Old Main – 1896


CONSTRUCTING THE 1896 BUILDING: After twenty-years Marshall College had out grown the three inter-connected buildings constructed between 1839 and 1870. In the spring of 1895 the state legislature responded by passing two separate appropriations that provided $25,000 for a new building, as well as an additional $1,500 for its furnishings. Architects Frank E. Davis and Henry R. Davis of Baltimore, Maryland, designed the new building. In September 1895 McCoy and Sons, the same contractor that had built the 1870 building, bid $20,479 and won the contract to build the new one. After fourteen months of construction work, the Board of Regents accepted the new building on November 23, 1896. The building opened just in time for the 1896-97 Winter Term, which began on December 3rd. Once finished it was called “College Building” because it was used exclusively for academic functions.

APPEARANCE OF THE 1896 BUILDING: The 1896 building was constructed about seventy-five feet west of the existing building, creating an interval separating the two structures. It was laid out, not parallel to the existing building, but instead parallel to 17th Street on the west. This off-set it some three feet from the other building.
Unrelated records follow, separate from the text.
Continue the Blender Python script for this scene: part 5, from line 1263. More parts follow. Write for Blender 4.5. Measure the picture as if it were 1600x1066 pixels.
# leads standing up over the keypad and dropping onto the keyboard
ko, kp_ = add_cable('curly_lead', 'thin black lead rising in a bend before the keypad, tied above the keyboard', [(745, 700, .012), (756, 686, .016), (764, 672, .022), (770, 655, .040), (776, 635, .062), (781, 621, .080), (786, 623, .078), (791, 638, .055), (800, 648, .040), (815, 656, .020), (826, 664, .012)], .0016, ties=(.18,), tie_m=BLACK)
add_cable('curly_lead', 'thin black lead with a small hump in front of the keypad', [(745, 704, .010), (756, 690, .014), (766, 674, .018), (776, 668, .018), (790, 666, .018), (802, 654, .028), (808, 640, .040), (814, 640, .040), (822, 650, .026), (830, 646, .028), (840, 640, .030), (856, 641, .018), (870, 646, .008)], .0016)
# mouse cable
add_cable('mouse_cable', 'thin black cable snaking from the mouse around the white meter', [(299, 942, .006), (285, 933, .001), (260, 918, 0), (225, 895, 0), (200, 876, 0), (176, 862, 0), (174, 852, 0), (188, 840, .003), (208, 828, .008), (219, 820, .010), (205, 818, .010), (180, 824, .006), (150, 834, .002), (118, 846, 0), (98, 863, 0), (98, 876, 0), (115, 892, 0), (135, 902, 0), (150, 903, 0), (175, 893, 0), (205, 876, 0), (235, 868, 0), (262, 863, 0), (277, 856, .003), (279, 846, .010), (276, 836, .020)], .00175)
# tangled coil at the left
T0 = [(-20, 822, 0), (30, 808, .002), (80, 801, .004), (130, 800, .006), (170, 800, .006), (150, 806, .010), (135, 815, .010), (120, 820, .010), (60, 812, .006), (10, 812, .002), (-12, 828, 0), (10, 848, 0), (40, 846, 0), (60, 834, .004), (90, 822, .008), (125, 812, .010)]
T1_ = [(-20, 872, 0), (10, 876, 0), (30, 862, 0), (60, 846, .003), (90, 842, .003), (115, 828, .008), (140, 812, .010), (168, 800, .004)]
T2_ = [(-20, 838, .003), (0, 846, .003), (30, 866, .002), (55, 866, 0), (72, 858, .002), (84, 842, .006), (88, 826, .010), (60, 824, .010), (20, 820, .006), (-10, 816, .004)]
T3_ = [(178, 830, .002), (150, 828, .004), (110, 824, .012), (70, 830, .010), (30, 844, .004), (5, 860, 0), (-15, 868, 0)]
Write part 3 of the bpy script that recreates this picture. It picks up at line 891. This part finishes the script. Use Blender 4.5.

The new building, built of brick, stood three-stories high, approximately eighty-eight feet by fifty-five in dimension. However, its most singular feature was a large tower. At its base was a covered veranda encircling it on three sides. The tower rose much higher then the building itself, having an open air observation platform on its top level. The view from this deck was spectacular.

The 1896-1897 Catalogue described the new building as “a model of convenience in school architecture within.”

THE INTERIOR OF THE 1896 BUILDING: No floor plans showing the interior of the 1896 building have survived. However, using later plans of the building as well as a few interior photographs in the Marshall College Catalogs of the later 1890’s, it is possible to reconstruct the probable layout of its three floors:

BASEMENT: The massive walls were constructed of limestone blocks, some 24 inches thick. The basement housed a furnace room and its adjacent coal room, and it had both interior and exterior entrances.

FIRST FLOOR: The entrance to the building was through the bell tower’s anteroom, which opened into a hallway that ran the width of the building to a staircase at its eastern end. This floor contained the Principal’s Office and the adjacent Principal’s Recitation Room. Across the hall from this room was a large study hall.

SECOND FLOOR: This floor housed the college’s Library of about 1,000 volumes, neatly arranged in shelves along one wall of the room. The building contained a number of class rooms, which were called “Recitation Rooms” at that time. The Recitation Room in the southwestern corner was shown in the 1896-1897 Catalog. The 1897-98 Catalog called it the Natural Science Recitation Room.

THIRD FLOOR: This floor contained one large room, which served as a meeting hall. During the construction of the western 1907 Building, which included a large auditorium, this room was apparently divided into two rooms for the meetings and activities of two student groups. The north one was called the Erosophian Literary Society Hall and the one on the south was called the Virginian Literary Society Hall.

THE 1896 BUILDING’S LATER HISTORY: When the 1870 and 1896 buildings were joined in 1899, the easternmost section the 1896 building was removed to make room for the new building. The large bell tower was torn down when the westernmost section of Old Main was built in 1906-07. The surviving section of the 1896 building is nestled in the present Old Main.